Last update 2/22/2012 8:00:00 AM (GMT+7)

97-year-old man searching for 4,000 tons of gold (part 1)

Mr. Tran Van Tiep, 97.
VietNamNet Bridge – Last October, Mr. Tran Van Tiep, 97, paid VND500 million ($25,000) as deposit for exploring a “gold treasure” in Tau Mount in Tuy Phong district, Binh Thuan province. Below is the sensational story about the old man who has kept searching for the “4,000 ton gold” for dozens of years.

“He was very happy recently because the state permitted him to explore the treasure in Tau Mountain,” an assistant to Mr. Tiep said.

Tiep said that in the late 1950s, he had collected accurate information about this “treasure.”

“During the two wars against French and American, I had to keep secret the information. After the country’s unification, I did not find out anyone who could join me to search for the gold warehouse until I met Mr. Tam Hien (Le Van Hien, former member of the Vietnam Communist Party Central Committee, Party Secretary of Binh Thuan province, who died in 2010,) my plan became reality,” Tiep said.

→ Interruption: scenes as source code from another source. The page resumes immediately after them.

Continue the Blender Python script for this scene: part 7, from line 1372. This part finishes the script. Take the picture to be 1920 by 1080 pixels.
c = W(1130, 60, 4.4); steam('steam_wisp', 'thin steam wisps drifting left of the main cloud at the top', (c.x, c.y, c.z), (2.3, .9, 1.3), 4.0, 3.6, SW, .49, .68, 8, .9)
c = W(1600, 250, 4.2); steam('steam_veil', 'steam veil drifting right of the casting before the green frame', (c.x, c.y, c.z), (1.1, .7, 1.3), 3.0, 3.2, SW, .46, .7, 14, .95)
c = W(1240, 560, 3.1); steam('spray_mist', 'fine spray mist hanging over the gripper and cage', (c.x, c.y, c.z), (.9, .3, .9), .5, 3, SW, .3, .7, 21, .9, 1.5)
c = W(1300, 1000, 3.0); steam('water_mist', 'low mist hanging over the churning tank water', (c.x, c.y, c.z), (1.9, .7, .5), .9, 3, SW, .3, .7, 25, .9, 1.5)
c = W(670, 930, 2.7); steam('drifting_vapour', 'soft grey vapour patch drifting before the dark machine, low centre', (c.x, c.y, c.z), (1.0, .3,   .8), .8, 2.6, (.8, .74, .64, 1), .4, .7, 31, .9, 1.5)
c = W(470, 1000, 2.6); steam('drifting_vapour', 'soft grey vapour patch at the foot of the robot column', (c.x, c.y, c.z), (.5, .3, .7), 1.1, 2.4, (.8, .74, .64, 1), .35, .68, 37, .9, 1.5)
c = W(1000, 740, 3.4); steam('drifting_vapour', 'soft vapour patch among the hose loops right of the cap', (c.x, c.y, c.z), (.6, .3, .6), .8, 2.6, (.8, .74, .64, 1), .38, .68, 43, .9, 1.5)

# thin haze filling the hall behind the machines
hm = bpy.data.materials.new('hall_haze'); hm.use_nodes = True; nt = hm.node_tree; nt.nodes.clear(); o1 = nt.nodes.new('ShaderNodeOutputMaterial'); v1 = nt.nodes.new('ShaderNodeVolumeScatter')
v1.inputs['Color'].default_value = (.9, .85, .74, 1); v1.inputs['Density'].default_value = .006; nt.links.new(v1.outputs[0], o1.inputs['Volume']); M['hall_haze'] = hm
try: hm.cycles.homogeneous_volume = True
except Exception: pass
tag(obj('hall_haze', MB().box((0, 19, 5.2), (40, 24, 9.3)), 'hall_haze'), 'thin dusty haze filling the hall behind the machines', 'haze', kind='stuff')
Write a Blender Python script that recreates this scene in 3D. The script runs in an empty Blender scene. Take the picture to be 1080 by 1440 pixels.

According to this man, in late World War II (around 1943), after surrendering to the Allies, Japanese general Yamashita led a fleet of 84 warships carrying gold to Ca Na Bay (between Binh Thuan and Ninh Thuan provinces in central Vietnam). The Japanese army hid around 4,000 tons of gold at a mount near the sea.

However, 66 Japanese warships were scuttled by the Allies in Ca Na Bay. The remaining 18 ships ran away. There was a ship which completely sank in the bay in 1945.

After the World War II, Japanese went to Vietnam many times to search for this huge warehouse of gold but they failed. Tiep confirm: “The Japanese army buried gold near the sea of Binh Thuan because transport convenience in this area, which has a sea route, road and railway. Moreover, the Japanese gold warehouse is near another gold warehouse left by a Champa King.”

Material evidences

The "proofs" that Mr. Tiep found on the Tau Mount.

Before getting Binh Thuan authorities’ permission to explore in the eastern Tau mountain, Tiep and his assistants showed many material evidences, which Tiep said that he had collected from surveys on Tau Mount.

With negligible information, Tiep has pursued the so-called “The treasure on Tau Mountain” for over five decades. He has spent his life and hundreds of taels of gold (equivalent to millions of USD) to only one job: searching for the treasure. Despite failure, the old man has not lost his heart for this job. His trust on the treasure on Tau Mountain is also burning.

“These antiques are undeniable proofs of the presence of the treasure on the Tau Mountain,” Tiep insisted, showing an old Japanese sword and sheath, a 10,000 yen coin, a broken metal-made pipe, two black dragon logos, and some other things.

For the first time, he disclosed a map of the “treasure”. Tiep said that only he and the top official of Binh Thuan province could see the map.

The trust on the treasure was strongly enhanced on the 97-year-old man when some local people gave him some more information: men who worked as coolies for the Japanese army told their descendants that before withdrawing, Japanese had hidden gold in cellars in the Tau Mountain.

10 years on Tau Mount

On October 16, 1993, Binh Thuan province’s Chairman Dang Van Hai licensed Tie to “search for metal” on Tau Mountain. Tiep hired a geological engineer named Hoang Van Truong, who is also a “telepath” from the northern province of Phu Tho to help him find gold.

Since early 1994, Tiep hired bulldozers and excavators to explore the eastern part of Tau Mountain. After three months using mechanical vehicles, Tiep thought that he “approached” the cellar door.

After digging 3m deep into the rock, workers reported to him about the cellar door of 24m in width, and 80m in length, made by rock. Rocks are stuck together by a layer of lime. The information was similar to the information that he got in 1969. According to Tiep, the treasure is possibly 40m deep under the eastern rock layer of Tau Mountain.

To approach the treasure, Tiep paid billion of dong to hire workers and equipment to dig the mountain from 1993 to 2003.

Tiep has become very familiar to local people. They call him “The son of Tau Mount.”

However, the man has not found out the treasure yet.